Glowing Auroras: Scientists Explain The Surprising Difference Between The Northern And Southern Lights

The northern and southern lights are among the most breathtaking celestial displays that sky watchers can hope to witness. Although the two types of auroras seemingly shine in the same electric shades of green, yellow, purple, and — in rare cases — blue, their ethereal glow is actually very different.

As the Inquisitr previously reported, auroras spark into existence when the outflow of charged particles coming from the sun – also known as the solar wind – seeps into our planet’s magnetosphere (the protective bubble around the planet) and meet oxygen and nitrogen molecules.

When solar wind clashes with charged oxygen atoms, it gives birth to green and yellow auroras. Meanwhile, when these highly-charged particles meet nitrogen atoms, they bloom into rare blue auroras.

For years, scientists assumed that the aurora borealis seen around the north pole was the mirror image of the aurora australis lighting up the sky over the south pole. However, in 2009 researchers discovered that this was not the case. In fact, the northern and southern lights actually exhibit striking differences in shape, and also appear to emerge in different locations in the two polar regions.

This phenomenon has since been described as aurora asymmetry. While its causes have largely remained a mystery, a team of scientists from the University of Bergen in Norway believe that they have found the answer to why the northern and southern lights are so different, Phys.org is reporting.

In a new paper published in the Journal of Geophysical Research: Space Physics, the Norwegian team explains that aurora asymmetry is produced by the interaction between the sun’s magnetic field, the solar wind, and the Earth’s magnetotail — a magnetic tail that extends away from our planet, flowing into outer space.

Until now, the differences between the northern and southern lights have largely been put down to the pulling apart and reconnecting of magnetic field lines in the Earth’s magnetic tail — a process called tail reconnection. The new paper, however, shows evidence that the culprit behind aurora asymmetry is actually the solar magnetic field.

When the sun’s magnetic field hits our planet in an east-west direction, its interaction with Earth’s magnetic field is different around each of the two poles.

“This leads to asymmetric loading of pressure onto the Earth’s magnetic field and introduces a tilt in the Earth’s magnetic field on the nightside of the Earth,” explains Phys.org, citing the American Geophysical Union (AGU).

This tilt is what makes north pole auroras take on a different shape from the southern lights and grace the sky in different locations around the two poles.

The video below, uploaded on YouTube by AGU, details the process by way of an animation, which shows how the solar magnetic field merges with that of our planet and twist together, then get pushed into Earth’s magnetic tail by the solar wind. The resulting build-up of magnetic energy and pressure is asymmetric, leading to asymmetric auroras whenever the northern and southern lights form within the tilted field.

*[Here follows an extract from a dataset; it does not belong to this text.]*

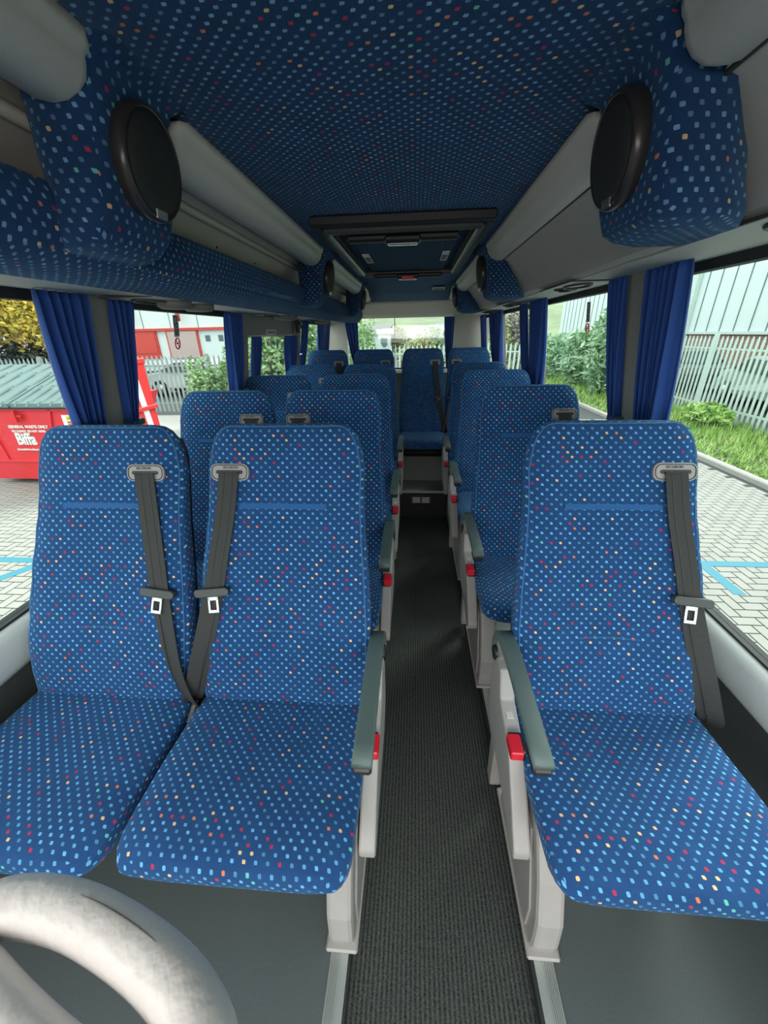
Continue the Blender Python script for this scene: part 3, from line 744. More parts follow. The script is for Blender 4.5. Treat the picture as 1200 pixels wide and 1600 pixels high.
def make_seat(mir, arm, label, gx=-.150):
    """mir=1: aisle on +x; mir=-1 mirrored. arm: with armrest, side cover, buckle"""
    root = empty('coach_seat', (0, 0, 0), label, 'seat', 'blue patterned coach seats')
    X = lambda x: x*mir
    FM = Matrix.Scale(-1, 4, (1, 0, 0)) if mir < 0 else Matrix.Identity(4)
    def fin(mb, name, m, par=root, **k):
        if mir < 0: mb.v = [(-x, y, z) for x, y, z in mb.v]
        return mb.build(name, m, par, **k)
    back = fin(back_mesh(), 'backrest', FAB)
    # piping along both front edges and the top
    pts = []
    zz = [.42+i*.03 for i in range(24)]+[1.135, 1.15, 1.16, 1.168]
    for s in (-1, 1):
        e = [(s*.955*prof_at(z)[1], front_y(s*.955*prof_at(z)[1], z)-.0005, z) for z in zz]
        pts.append(e)
    path = pts[0] + [(x, front_y(x, 1.171)-.001, 1.1725) for x in (-.15, -.10, -.05, 0, .05, .10, .15)] + pts[1][::-1]
    fin(MB().tube(path, .0022, 6), 'piping', PIPE, back)
    fin(ribbon([(x, front_y(x, .968)-.0015, .968) for x in [-.125+.25*i/10 for i in range(11)]], .016, .002, [(0, .42, .9)]*11), 'ribbon_tab', STRIPE, back)
    for zs in (.640,):
        fin(MB().tube([(x, front_y(x, zs)+.0012, zs+.004*cos(x*20)) for x in [-.11+.22*i/10 for i in range(11)]], .0014, 5), 'stitch_line', PIPE, back)
    # rear shell
    sh = []
    for z in [.36, .42, .5, .6, .7, .8, .9, 1.0, 1.08, 1.13]:
        yf, hw, th = prof_at(z); sh.append([(-hw*.95, yf+th-.030, z), (-hw*.93, yf+th+.006, z), (0, yf+th+.016, z), (hw*.93, yf+th+.006, z), (hw*.95, yf+th-.030, z)])
    fin(MB().loft(sh, True, True), 'rear_shell', BLK, back)
    cu = fin(cushion_mesh(), 'cushion', FAB)
    fin(MB().tube([(x, -.165-.018*cos(x*7), .4655-.010*(1-(x/.25)**2)) for x in [-.15+.30*i/10 for i in range(11)]], .0013, 5), 'stitch_line', PIPE, cu)
    fin(MB().prism([(-.32, .375), (.09, .375), (.09, .31), (.0, .30), (-.25, .33)], -.215, .215, 'x'), 'seat_pan', BLK)
    # pedestal leg on the aisle side, curved plastic-clad foot
    def leg(x0, x1, m=PLG, name='pedestal_leg'):
        poly = [(-.335, .0), (-.345, .05), (-.338, .14), (-.30, .24), (-.25, .33), (-.22, .37), (.04, .37), (.05, .28), (.02, .15), (.0, .06), (.03, .0)]
        return fin(MB().prism(poly, x0, x1, 'x'), name, m, bevel=.012)
    lg = leg(.168, .232) if arm else fin(MB().prism([(-.06, .0), (-.06, .32), (.04, .32), (.06, .0)], .16, .20, 'x'), 'rear_support', BLK)
    if arm: fin(MB().prism([(-.30, .03), (-.30, .12), (-.22, .30), (.0, .33), (-.03, .18), (-.05, .03)], .2315, .2375, 'x'), 'leg_cover', PLG, lg, bevel=.004)
    if arm: fin(MB().box(.160, .240, -.352, .04, .0, .012, .004), 'foot_plate', PLG, lg)
    fin(MB().prism([(-.06, .0), (-.06, .32), (.04, .32), (.06, .0)], -.20, -.16, 'x'), 'rear_support', BLK)
    # seat belt: guide, webbing, tongue
    gz = 1.056; gy = front_y(gx, gz)-.004
    tilt = radians(-20)
    G = Matrix.Translation((gx, gy, gz)) @ Matrix.Rotation(tilt, 4, 'X')
    gm = mat('belt_guide_grey', (.30, .29, .28), .4) if 'belt_guide_grey' not in bpy.data.materials else bpy.data.materials['belt_guide_grey']
    gd = fin(MB().prism(rrect(.055, .024, .018), -.004, .006, 'y', M=G), 'belt_guide', gm, bevel=.002)
    fin(MB().tube([G @ Vector((x, -.0045, z)) for x, z in rrect(.050, .0195, .015)], .0012, 5, closed=True), 'guide_groove', BLK, gd)
    fin(MB().prism(rrect(.038, .0052, .005), -.0062, -.0035, 'y', M=G), 'guide_slot', BLK, gd)
    L = G if mir > 0 else FM @ G
    t = txt('SECURON', .0095, BLK, gd, (0, 0, 0), (0, 0, 0), ext=.0003, sx=1)
    pos = G @ Vector((.004, -.0050, .0125)); t.location = (pos.x*mir, pos.y, pos.z); t.rotation_euler = (radians(70), 0, 0)
    # webbing path
    bp = [(gx, gy-.006, gz-.002), (gx-.002, None, 1.03)]
    ctrl = [(gx-.001, 1.045), (gx-.012, .95), (gx-.028, .85), (gx-.042, .76), (gx-.062, .66), (gx-.085, .56), (gx-.108, .48)]
    path = [(gx, gy-.0068, gz+.002), (gx, gy-.0105, gz-.004)]
    for x, z in ctrl:
        xx = max(-.225, x); path.append((x, front_y(xx, z)-.011-.004*(z > 1.02), z))
    path.append((gx-.128, .0, .43)); path.append((gx-.140, .03, .38))
    # smooth
    def cr(P, k=4):
        out = []
        for i in range(len(P)-1):
            p0 = Vector(P[max(i-1, 0)]); p1 = Vector(P[i]); p2 = Vector(P[i+1]); p3 = Vector(P[min(i+2, len(P)-1)])
            for j in range(k):
                t_ = j/k; out.append(.5*((2*p1)+(-p0+p2)*t_+(2*p0-5*p1+4*p2-p3)*t_**2+(-p0+3*p1-3*p2+p3)*t_**3))
        out.append(Vector(P[-1])); return out
    sm = cr(path)
    wd = []
    for i, p in enumerate(sm):
        k = max(0, min(1, (.80-p.z)/.40)); wd.append((1, .55*k, 0))
    be = fin(ribbon([tuple(p) for p in sm], .056, .002, wd), 'seat_belt', BELT)
    for off in (-.012, .012):
        fin(ribbon([tuple(p+Vector((off, -.0016, 0))) for p in sm[2:]], .0022, .0008, wd[2:]), 'webbing_rib', BLK, be)
    tx, tz = gx-.044, .752; ty = front_y(max(-.225, tx), tz)-.018
    T = Matrix.Translation((tx, ty, tz)) @ Matrix.Rotation(radians(-24), 4, 'X') @ Matrix.Rotation(radians(-6), 4, 'Y') @ Matrix.Scale(1.2, 4)
    to = fin(MB().prism(rrect(.041, .010, .008), -.008, .007, 'y', M=T), 'belt_tongue', mat('tongue_grip', (.05, .056, .054), .4) if 'tongue_grip' not in bpy.data.materials else bpy.data.materials['tongue_grip'], be, bevel=.003)
    mb = MB()
    for x0, x1, z0, z1 in ((-.0125, -.0075, -.046, -.008), (.0075, .0125, -.046, -.008), (-.0125, .0125, -.048, -.041), (-.0125, .0125, -.019, -.008)):
        mb.box(x0, x1, -.002, .001, z0, z1, .0007, T)
    pl = fin(mb, 'tongue_plate', CHR, be)
    if arm:
        # side cover with buckle
        poly = [(.12, .50), (.09, .545), (.04, .545), (.005, .47), (-.06, .452), (-.115, .440), (-.19, .36), (-.262, .275), (-.262, .250), (-.235, .238), (-.16, .262), (-.08, .275), (.05, .28), (.12, .34)]
        sc = fin(MB().prism(poly, .243, .284, 'x'), 'side_cover', PLG, bevel=.006)
        bk = fin(MB().box(.2455, .2825, -.140, -.084, .430, .464, .004), 'buckle', BLK, sc)
        fin(MB().box(.254, .2855, -.146, -.092, .440, .4675, .003), 'release_button', RED, bk)
        lb = fin(MB().box(.256, .274, -.045, -.015, .458, .4615, .0005, Matrix.Identity(4)), 'label_patch', STK, sc)
        # armrest: swept bar, pivot at rear
        ap = [(.145, .520), (.150, .560), (.135, .600), (.105, .628), (.06, .640), (.0, .643), (-.08, .641), (-.16, .636), (-.23, .631), (-.272, .628)]
        W2 = .021; rings = []
        ths = [.014, .022, .027, .028, .027, .024, .022, .021, .020, .018]
        P = [Vector((0, y, z)) for y, z in ap]
        for i, p in enumerate(P):
            tg = (P[min(i+1, len(P)-1)]-P[max(i-1, 0)]).normalized(); nn = Vector((1, 0, 0)).cross(tg).normalized()
            if nn.z < 0 and i > 3: nn = -nn
            if i <= 3:
                nn = Vector((0, tg.z, -tg.y)); 
                if nn.y < 0: nn = -nn
                if i == 3: nn = Vector((0, .5, .86))
            th = ths[i]; rr = []
            for a, c in rrect(W2, th/2, .0055, 3): rr.append((.268+a, p.y+nn.y*(c-th/2), p.z+nn.z*(c-th/2)))
            rings.append(rr)
        ar = fin(MB().loft(rings, True, True, smooth=True), 'armrest', ARM)
        fin(MB().box(.268-.0195, .268+.0195, -.274, -.21, .592, .611, .005), 'armrest_end', ARMU, ar)
        mb = MB().prism([(.13, .50), (.135, .57), (.10, .612), (.03, .62), (-.20, .612), (-.20, .604), (.0, .598), (.06, .575), (.085, .53), (.09, .50)], .257, .279, 'x')
        fin(mb, 'armrest_core', PLG, ar)
        mb = MB().loft([[(xx, .115+rr*cos(2*pi*j/20), .535+rr*sin(2*pi*j/20)) for j in range(20)] for xx, rr in ((.255, .022), (.285, .022), (.289, .018), (.290, .002))], True, True)
        fin(mb, 'pivot_cap', BLK, ar)
        # frame post behind, white plastic
        fin(MB().prism([(.05, .0), (.05, .36), (.085, .50), (.125, .50), (.125, .30), (.10, .0)], .225, .262, 'x'), 'frame_post', PLG, bevel=.006)
    else:
        for sx, nm_ in ((1, 'hinge_cover'), (-1, 'hinge_cover')):
            fin(MB().prism([(-.04, .40), (.02, .43), (.05, .50), (.09, .56), (.11, .55), (.10, .45), (.05, .37)], sx*.240, sx*.256, 'x'), nm_, PLG, bevel=.005)
    return root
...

In a surprising twist of event, the scientists uncovered that tail reconnection — previously believed to foster aurora asymmetry — may actually serve to blur out these striking differences between the northern and southern lights.

“The reason this is exciting is that earlier we have thought that the asymmetry in the system enters the magnetosphere by a mechanism called tail reconnection,” said study lead author Anders Ohma.

“What this paper shows is that it’s possible that it is actually the opposite: This reconnection in the magnetotail is actually reducing the asymmetry.”

A related paper published by the same team elaborates on the importance of regarding the interactions between the sun and the Earth – also known as the geospace – as an asymmetric system. This second study, published in the journal Annales Geophysicae, details a specific case of aurora asymmetry observed during a geomagnetic storm in August of 2001.

“Without including these asymmetries our understanding of the sun-Earth system will be far from complete and models will not be able to accurately predict the location and timing of geospace phenomena,” said team member Nikolai Østgaard, who is head of the Birkeland Centre for Space Science at the University of Bergen and the lead author of the second study.